I never liked the BeeGees, or anything that they sang, but the flight was made memorable by that song. The plane danced in the fevered air, as frenzied as the music, but all the while sweeping gracefully across the shiny floor. The song didn't last long, but the melody kept a smile on my face until I was past the storms. Lapsing into my usual reverie, I thought of other songs for a "Music for Flying Through Thunderstorms" CD. Eye of the Tiger? Thunder and lightning by Chi Coltrane? Rock Around the Clock ? There must be a hundred of them.

Soon it was all over. The plane was tied in its parking spot, and the nightly paperwork was completed. I marveled at the air that the storms had left at Elmira after they had passed. They weren't the storms that mark a change in the weather, they were the lesser storms that ignite in hot humid air. There would be no relief from the heat and humidity yet.

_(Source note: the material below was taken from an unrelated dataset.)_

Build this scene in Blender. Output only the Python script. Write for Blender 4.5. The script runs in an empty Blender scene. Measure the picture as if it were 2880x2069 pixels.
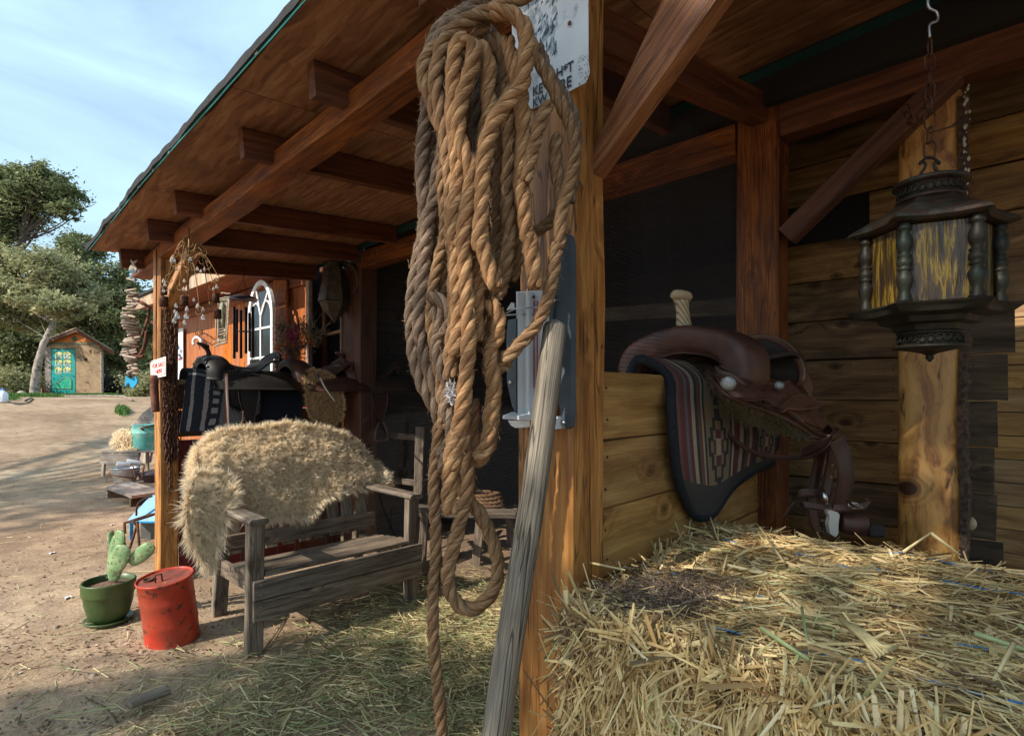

The air was still and dripped with the early morning humidity. Sounds and smells seemed to be amplified, and slight wisps of fog tantalized the eye. Lilacs across the road smelled like they were planted all around the airplane. Robins sang and clucked, a catbird was babbling in the distance but was easily outshone by a Mockingbird. A pair of geese appeared from nowhere and landed on a nearby pond.

So many different kinds of air, I mused as I walked slowly to my car.